Peluang dalam Industri Nikel: Perspektif Pajak

Industri nikel memiliki berbagai peluang, antara lain:

Permintaan Baterai dan Kendaraan Listrik

Dengan semakin berkembangnya pasar kendaraan listrik dan baterai energi, permintaan nikel sebagai bahan baku utama baterai lithium-ion juga meningkat. Hal ini membuka peluang bagi perusahaan nikel untuk mendiversifikasi pasar dan meningkatkan pendapatan.

Inovasi Teknologi

Perusahaan nikel dapat berinovasi dalam proses penambangan dan pengolahan untuk mengurangi dampak lingkungan serta menekan biaya produksi. Teknologi seperti hidrometalurgi dan teknologi ramah lingkungan dapat menciptakan peluang baru dalam industri ini.

Kemitraan Investasi

Kolaborasi dengan pemerintah atau investor swasta dalam proyek nikel dapat membantu mengatasi tantangan finansial dan teknis. Pemerintah juga dapat memberikan insentif fiskal untuk mendorong investasi di sektor industri nikel.

Kesimpulan

Pengawasan ekspor bahan baku mineral, termasuk nikel dan tembaga, bertujuan untuk mengoptimalkan sumber daya nasional demi kesejahteraan ekonomi jangka panjang. Langkah ini diperlukan karena cadangan mineral yang terbatas harus dimanfaatkan secara maksimal sebelum habis.

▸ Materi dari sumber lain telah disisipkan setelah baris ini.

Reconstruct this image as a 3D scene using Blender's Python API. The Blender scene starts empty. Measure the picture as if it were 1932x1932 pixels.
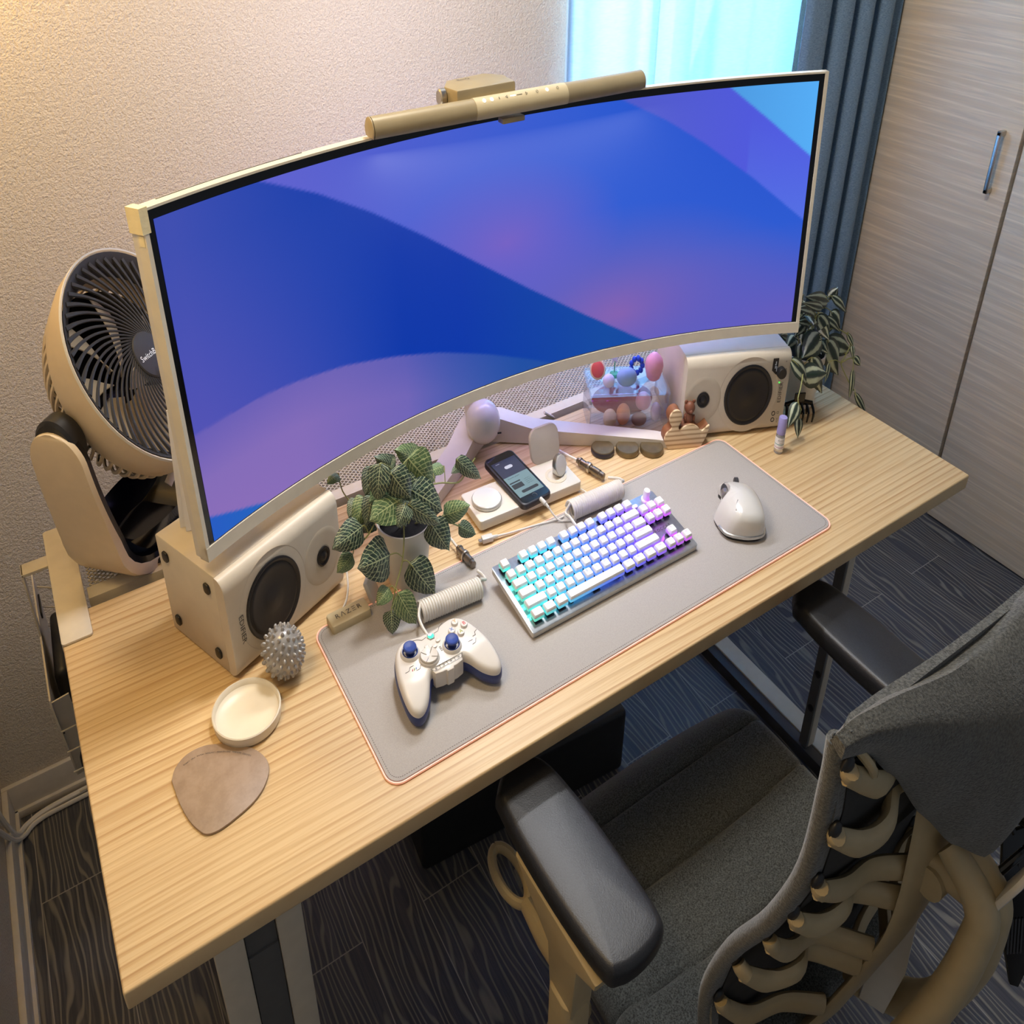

Selain itu, kebijakan ini juga mendorong pertumbuhan industri hilir dalam negeri melalui pembangunan fasilitas pengolahan dan pemurnian, yang pada akhirnya meningkatkan nilai tambah, menciptakan lapangan kerja, serta memperkuat keahlian teknologi dalam pengolahan mineral.

Dari perspektif perpajakan, kebijakan ini berkontribusi terhadap peningkatan penerimaan negara melalui pajak pertambahan nilai (PPN), pajak penghasilan (PPh), royalti, serta penerimaan negara bukan pajak (PNBP), yang semuanya berperan dalam mendukung pembangunan nasional. Implementasi kebijakan hilirisasi nikel telah menunjukkan dampak positif terhadap perekonomian nasional, terutama melalui peningkatan nilai transaksi industri yang signifikan. Larangan ekspor bijih nikel serta pembangunan smelter telah mendukung industri kendaraan listrik dan memperkuat rantai produksi domestik.

Dengan meningkatnya nilai transaksi industri nikel dari Rp 31 triliun menjadi Rp 510 triliun, kontribusi terhadap penerimaan negara melalui berbagai instrumen perpajakan semakin besar. Selain meningkatkan pendapatan negara, kebijakan ini juga membantu menciptakan sistem perpajakan yang lebih berkelanjutan dalam sektor pertambangan. Oleh karena itu, industri nikel memiliki potensi besar untuk terus berkembang dan menjadi salah satu sektor utama yang memberikan kontribusi signifikan terhadap perekonomian dan penerimaan pajak nasional.